One path invariably leads to another and in addition to enhancing the existing path down around the central boulders, I added a path down to a resting spot from which a visitor could enjoy an up-close view of the Bison Boulder and a perfect lateral view of the norther slope rock garden. A second teak bench went there. Putting in a path means putting down bark mulch to offset the path, which I did on both sides, using the natural boulders as guides. This left the entire southern third of the hillside as it was and the ravine at the base of the northern slope in its natural state. I decided quite intently to leave those two areas natural to contrast the mulched and manicured/planted portions. But it didn’t take more than a week or so to change my mind and order more bulk mulch and pathway DG to even further enhance the southern and central part of the hillside. And where there is mulch there needs to be more plantings. I have been buying 25 or so new plants each week. My procedure is to place them for Joventino to plant properly on his next visit. I have Handy Brad bring two Mexican day laborers (they have come three times so far) to haul the mulch and DG downhill. I have developed a system as it were to renovate the hillside.
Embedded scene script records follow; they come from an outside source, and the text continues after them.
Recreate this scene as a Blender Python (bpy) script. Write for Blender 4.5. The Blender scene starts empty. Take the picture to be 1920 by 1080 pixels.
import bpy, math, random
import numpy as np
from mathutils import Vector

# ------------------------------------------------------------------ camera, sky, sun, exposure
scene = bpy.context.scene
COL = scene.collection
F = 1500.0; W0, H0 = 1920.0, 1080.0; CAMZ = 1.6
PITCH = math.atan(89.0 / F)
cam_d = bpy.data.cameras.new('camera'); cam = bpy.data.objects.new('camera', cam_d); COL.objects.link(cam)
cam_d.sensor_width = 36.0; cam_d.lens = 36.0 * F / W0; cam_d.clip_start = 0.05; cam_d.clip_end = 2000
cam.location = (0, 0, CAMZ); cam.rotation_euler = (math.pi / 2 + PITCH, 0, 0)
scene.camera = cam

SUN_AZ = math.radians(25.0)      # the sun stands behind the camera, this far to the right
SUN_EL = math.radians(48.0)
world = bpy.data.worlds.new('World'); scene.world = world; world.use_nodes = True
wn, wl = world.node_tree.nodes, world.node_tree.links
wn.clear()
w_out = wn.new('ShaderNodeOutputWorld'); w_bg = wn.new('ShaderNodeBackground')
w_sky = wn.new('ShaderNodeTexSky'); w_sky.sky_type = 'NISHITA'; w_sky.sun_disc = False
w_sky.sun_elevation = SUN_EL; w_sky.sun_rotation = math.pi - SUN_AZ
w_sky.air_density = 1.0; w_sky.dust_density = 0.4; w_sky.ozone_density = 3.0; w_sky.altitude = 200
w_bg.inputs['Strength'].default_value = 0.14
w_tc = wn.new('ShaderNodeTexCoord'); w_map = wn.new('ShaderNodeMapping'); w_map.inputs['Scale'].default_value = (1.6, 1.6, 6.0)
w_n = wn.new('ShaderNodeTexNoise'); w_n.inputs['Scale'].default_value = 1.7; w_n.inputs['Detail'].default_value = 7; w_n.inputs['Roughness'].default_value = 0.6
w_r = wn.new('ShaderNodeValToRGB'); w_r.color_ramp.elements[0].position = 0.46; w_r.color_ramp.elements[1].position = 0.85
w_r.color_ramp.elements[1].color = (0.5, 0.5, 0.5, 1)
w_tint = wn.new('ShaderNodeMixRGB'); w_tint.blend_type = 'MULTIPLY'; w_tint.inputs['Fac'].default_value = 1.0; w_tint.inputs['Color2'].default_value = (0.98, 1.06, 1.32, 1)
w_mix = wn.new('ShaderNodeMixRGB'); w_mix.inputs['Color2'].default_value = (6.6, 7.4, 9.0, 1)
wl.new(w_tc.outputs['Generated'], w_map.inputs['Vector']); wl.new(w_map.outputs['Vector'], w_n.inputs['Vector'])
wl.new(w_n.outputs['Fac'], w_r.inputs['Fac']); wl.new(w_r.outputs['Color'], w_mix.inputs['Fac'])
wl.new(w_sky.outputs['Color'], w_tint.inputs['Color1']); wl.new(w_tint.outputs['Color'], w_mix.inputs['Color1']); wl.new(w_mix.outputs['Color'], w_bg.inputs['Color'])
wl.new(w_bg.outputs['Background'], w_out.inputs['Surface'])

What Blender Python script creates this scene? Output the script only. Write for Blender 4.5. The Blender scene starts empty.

After today’s placement of three super bags of material on the hillside, I didn’t even pretend to stop there. I ordered another seven super bags for delivery on Wednesday and arranged for the laborers to come back on Thursday to put down the last of the coverage for the back hillside. That is no exaggeration, I will end on Thursday by having transformed the entire hillside and I could not be happier with how it looks. There are still several areas that do not get reached by irrigation, but those areas only have highly low-water plants like cacti and succulents. I have noted that agaves seem to flourish on the hill without water. And here’s the thing, I now LIKE to go down the hill in the evening to give everything a drink of water. I don’t think any of the plants I have put in will lack for water so long as I live here.
People are already asking me what I will be doing next on the property. I hate to tell them, but I simply don’t seem to know how to stop transforming. I told Kim that I suspect that I missed my calling and that I should have been a landscape architect. Notice I didn’t say a landscaper because I do much better planning out the transformation and doing some of the work, but having lots of help with the heavy lifting. I don’t really have to grapple yet with stopping since I will simply have a large one plus acre back hillside that has been made into a park with pathways, benches (five in total so far) and extensive munched beds. There are certainly a goodly number of plants as well. I estimate that I have put in 250 so far and I imagine there are another 50 or so to be bought and placed before the hillside is fully planted. Therefore, I have a few more weeks of playing to do before I need to contemplate where to stop. I will add that I have just ordered and gotten a set of Native American petroglyph stencils that I am planning on placing here and there to be seen randomly from the various benches where people will be sitting.
Where to stop? When to make an end? As Michelangelo said to Pope Pius, when I am finished.